▶ _Stated problem_
An exact copy of all the data is required, with pictures left out.
---- Supplied material
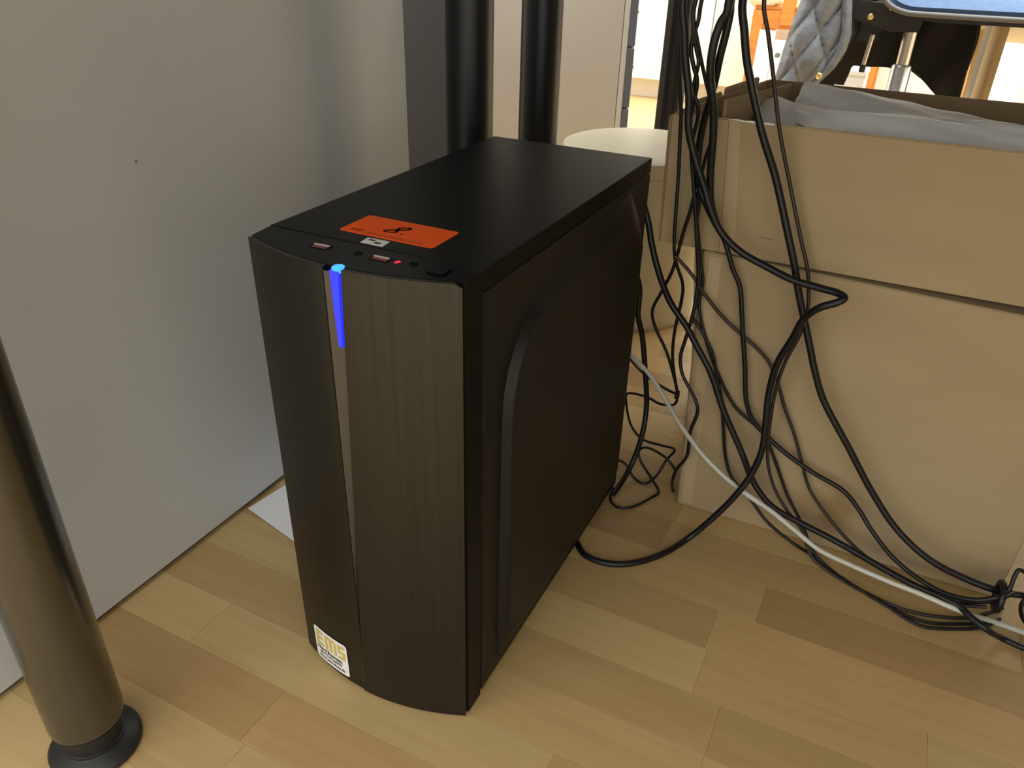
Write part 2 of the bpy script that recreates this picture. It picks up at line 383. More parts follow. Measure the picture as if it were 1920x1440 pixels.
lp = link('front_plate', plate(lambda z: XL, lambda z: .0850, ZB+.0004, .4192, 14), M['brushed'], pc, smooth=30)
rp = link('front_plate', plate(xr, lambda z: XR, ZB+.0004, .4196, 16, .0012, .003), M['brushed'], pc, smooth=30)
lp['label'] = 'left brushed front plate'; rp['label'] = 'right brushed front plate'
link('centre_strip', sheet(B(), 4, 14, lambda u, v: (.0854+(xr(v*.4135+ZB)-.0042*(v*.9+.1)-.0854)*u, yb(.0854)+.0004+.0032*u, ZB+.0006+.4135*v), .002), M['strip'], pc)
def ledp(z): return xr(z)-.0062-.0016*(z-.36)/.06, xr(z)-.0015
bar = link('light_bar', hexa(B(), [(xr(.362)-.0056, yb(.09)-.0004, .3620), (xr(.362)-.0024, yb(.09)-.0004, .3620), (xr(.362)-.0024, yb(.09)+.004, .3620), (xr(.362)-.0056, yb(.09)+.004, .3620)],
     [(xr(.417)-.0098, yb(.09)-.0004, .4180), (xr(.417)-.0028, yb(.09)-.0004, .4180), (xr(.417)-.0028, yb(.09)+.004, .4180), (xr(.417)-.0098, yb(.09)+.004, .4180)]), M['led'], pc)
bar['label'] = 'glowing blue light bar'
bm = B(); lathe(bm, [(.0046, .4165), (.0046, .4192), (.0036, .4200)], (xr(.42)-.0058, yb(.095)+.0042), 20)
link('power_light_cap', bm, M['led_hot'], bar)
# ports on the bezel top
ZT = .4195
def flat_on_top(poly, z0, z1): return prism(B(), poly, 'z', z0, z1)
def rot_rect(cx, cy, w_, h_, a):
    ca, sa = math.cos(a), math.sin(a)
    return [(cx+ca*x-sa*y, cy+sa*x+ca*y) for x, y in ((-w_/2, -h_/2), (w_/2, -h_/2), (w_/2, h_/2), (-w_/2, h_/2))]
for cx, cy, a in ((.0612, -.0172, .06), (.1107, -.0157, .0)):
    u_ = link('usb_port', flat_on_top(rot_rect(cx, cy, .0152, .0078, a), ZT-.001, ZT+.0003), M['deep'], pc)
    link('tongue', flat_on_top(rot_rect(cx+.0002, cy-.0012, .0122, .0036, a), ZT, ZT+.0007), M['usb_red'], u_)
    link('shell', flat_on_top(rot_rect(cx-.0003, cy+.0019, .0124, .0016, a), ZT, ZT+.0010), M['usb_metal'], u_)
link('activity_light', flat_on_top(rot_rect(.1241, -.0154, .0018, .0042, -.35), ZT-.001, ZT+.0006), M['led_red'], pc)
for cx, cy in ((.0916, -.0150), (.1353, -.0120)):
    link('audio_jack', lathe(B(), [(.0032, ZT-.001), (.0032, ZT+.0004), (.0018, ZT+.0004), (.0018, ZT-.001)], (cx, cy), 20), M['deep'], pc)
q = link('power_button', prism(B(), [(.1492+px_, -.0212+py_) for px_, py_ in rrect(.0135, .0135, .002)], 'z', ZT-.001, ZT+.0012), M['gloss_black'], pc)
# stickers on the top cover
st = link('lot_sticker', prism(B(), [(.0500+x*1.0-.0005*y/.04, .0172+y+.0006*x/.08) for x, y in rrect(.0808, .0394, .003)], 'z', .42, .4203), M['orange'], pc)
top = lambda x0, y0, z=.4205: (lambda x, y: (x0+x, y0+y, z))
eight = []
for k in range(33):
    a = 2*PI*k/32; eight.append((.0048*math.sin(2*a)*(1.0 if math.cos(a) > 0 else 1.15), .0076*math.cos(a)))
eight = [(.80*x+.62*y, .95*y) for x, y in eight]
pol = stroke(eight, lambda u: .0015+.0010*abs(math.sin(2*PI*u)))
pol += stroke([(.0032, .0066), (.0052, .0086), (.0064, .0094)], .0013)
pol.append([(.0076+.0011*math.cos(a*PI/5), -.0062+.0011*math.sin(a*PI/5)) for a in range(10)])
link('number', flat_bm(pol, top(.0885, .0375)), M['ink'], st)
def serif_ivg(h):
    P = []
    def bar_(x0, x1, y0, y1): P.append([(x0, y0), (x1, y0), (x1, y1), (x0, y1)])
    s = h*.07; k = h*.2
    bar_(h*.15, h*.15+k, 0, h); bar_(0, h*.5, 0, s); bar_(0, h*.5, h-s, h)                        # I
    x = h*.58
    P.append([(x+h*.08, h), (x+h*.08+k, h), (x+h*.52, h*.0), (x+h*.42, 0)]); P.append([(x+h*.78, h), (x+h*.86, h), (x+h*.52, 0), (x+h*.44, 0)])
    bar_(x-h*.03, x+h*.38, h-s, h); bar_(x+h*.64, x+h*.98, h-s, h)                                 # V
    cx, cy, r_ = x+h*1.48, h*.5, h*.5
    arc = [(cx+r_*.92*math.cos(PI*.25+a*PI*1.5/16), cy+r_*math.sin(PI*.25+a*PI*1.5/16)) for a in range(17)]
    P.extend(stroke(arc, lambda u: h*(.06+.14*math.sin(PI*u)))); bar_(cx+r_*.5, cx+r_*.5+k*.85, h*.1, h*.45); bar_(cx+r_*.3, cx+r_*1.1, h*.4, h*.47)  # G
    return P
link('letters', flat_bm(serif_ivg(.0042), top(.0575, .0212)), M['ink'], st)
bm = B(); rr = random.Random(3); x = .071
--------
▶ _The solution_
Write part 2 of the bpy script that recreates this picture. It picks up at line 383. More parts follow. Measure the picture as if it were 1920x1440 pixels.
lp = link('front_plate', plate(lambda z: XL, lambda z: .0850, ZB+.0004, .4192, 14), M['brushed'], pc, smooth=30)
rp = link('front_plate', plate(xr, lambda z: XR, ZB+.0004, .4196, 16, .0012, .003), M['brushed'], pc, smooth=30)
lp['label'] = 'left brushed front plate'; rp['label'] = 'right brushed front plate'
link('centre_strip', sheet(B(), 4, 14, lambda u, v: (.0854+(xr(v*.4135+ZB)-.0042*(v*.9+.1)-.0854)*u, yb(.0854)+.0004+.0032*u, ZB+.0006+.4135*v), .002), M['strip'], pc)
def ledp(z): return xr(z)-.0062-.0016*(z-.36)/.06, xr(z)-.0015
bar = link('light_bar', hexa(B(), [(xr(.362)-.0056, yb(.09)-.0004, .3620), (xr(.362)-.0024, yb(.09)-.0004, .3620), (xr(.362)-.0024, yb(.09)+.004, .3620), (xr(.362)-.0056, yb(.09)+.004, .3620)],
     [(xr(.417)-.0098, yb(.09)-.0004, .4180), (xr(.417)-.0028, yb(.09)-.0004, .4180), (xr(.417)-.0028, yb(.09)+.004, .4180), (xr(.417)-.0098, yb(.09)+.004, .4180)]), M['led'], pc)
bar['label'] = 'glowing blue light bar'
bm = B(); lathe(bm, [(.0046, .4165), (.0046, .4192), (.0036, .4200)], (xr(.42)-.0058, yb(.095)+.0042), 20)
link('power_light_cap', bm, M['led_hot'], bar)
# ports on the bezel top
ZT = .4195
def flat_on_top(poly, z0, z1): return prism(B(), poly, 'z', z0, z1)
def rot_rect(cx, cy, w_, h_, a):
    ca, sa = math.cos(a), math.sin(a)
    return [(cx+ca*x-sa*y, cy+sa*x+ca*y) for x, y in ((-w_/2, -h_/2), (w_/2, -h_/2), (w_/2, h_/2), (-w_/2, h_/2))]
for cx, cy, a in ((.0612, -.0172, .06), (.1107, -.0157, .0)):
    u_ = link('usb_port', flat_on_top(rot_rect(cx, cy, .0152, .0078, a), ZT-.001, ZT+.0003), M['deep'], pc)
    link('tongue', flat_on_top(rot_rect(cx+.0002, cy-.0012, .0122, .0036, a), ZT, ZT+.0007), M['usb_red'], u_)
    link('shell', flat_on_top(rot_rect(cx-.0003, cy+.0019, .0124, .0016, a), ZT, ZT+.0010), M['usb_metal'], u_)
link('activity_light', flat_on_top(rot_rect(.1241, -.0154, .0018, .0042, -.35), ZT-.001, ZT+.0006), M['led_red'], pc)
for cx, cy in ((.0916, -.0150), (.1353, -.0120)):
    link('audio_jack', lathe(B(), [(.0032, ZT-.001), (.0032, ZT+.0004), (.0018, ZT+.0004), (.0018, ZT-.001)], (cx, cy), 20), M['deep'], pc)
q = link('power_button', prism(B(), [(.1492+px_, -.0212+py_) for px_, py_ in rrect(.0135, .0135, .002)], 'z', ZT-.001, ZT+.0012), M['gloss_black'], pc)
# stickers on the top cover
st = link('lot_sticker', prism(B(), [(.0500+x*1.0-.0005*y/.04, .0172+y+.0006*x/.08) for x, y in rrect(.0808, .0394, .003)], 'z', .42, .4203), M['orange'], pc)
top = lambda x0, y0, z=.4205: (lambda x, y: (x0+x, y0+y, z))
eight = []
for k in range(33):
    a = 2*PI*k/32; eight.append((.0048*math.sin(2*a)*(1.0 if math.cos(a) > 0 else 1.15), .0076*math.cos(a)))
eight = [(.80*x+.62*y, .95*y) for x, y in eight]
pol = stroke(eight, lambda u: .0015+.0010*abs(math.sin(2*PI*u)))
pol += stroke([(.0032, .0066), (.0052, .0086), (.0064, .0094)], .0013)
pol.append([(.0076+.0011*math.cos(a*PI/5), -.0062+.0011*math.sin(a*PI/5)) for a in range(10)])
link('number', flat_bm(pol, top(.0885, .0375)), M['ink'], st)
def serif_ivg(h):
    P = []
    def bar_(x0, x1, y0, y1): P.append([(x0, y0), (x1, y0), (x1, y1), (x0, y1)])
    s = h*.07; k = h*.2
    bar_(h*.15, h*.15+k, 0, h); bar_(0, h*.5, 0, s); bar_(0, h*.5, h-s, h)                        # I
    x = h*.58
    P.append([(x+h*.08, h), (x+h*.08+k, h), (x+h*.52, h*.0), (x+h*.42, 0)]); P.append([(x+h*.78, h), (x+h*.86, h), (x+h*.52, 0), (x+h*.44, 0)])
    bar_(x-h*.03, x+h*.38, h-s, h); bar_(x+h*.64, x+h*.98, h-s, h)                                 # V
    cx, cy, r_ = x+h*1.48, h*.5, h*.5
    arc = [(cx+r_*.92*math.cos(PI*.25+a*PI*1.5/16), cy+r_*math.sin(PI*.25+a*PI*1.5/16)) for a in range(17)]
    P.extend(stroke(arc, lambda u: h*(.06+.14*math.sin(PI*u)))); bar_(cx+r_*.5, cx+r_*.5+k*.85, h*.1, h*.45); bar_(cx+r_*.3, cx+r_*1.1, h*.4, h*.47)  # G
    return P
link('letters', flat_bm(serif_ivg(.0042), top(.0575, .0212)), M['ink'], st)
bm = B(); rr = random.Random(3); x = .071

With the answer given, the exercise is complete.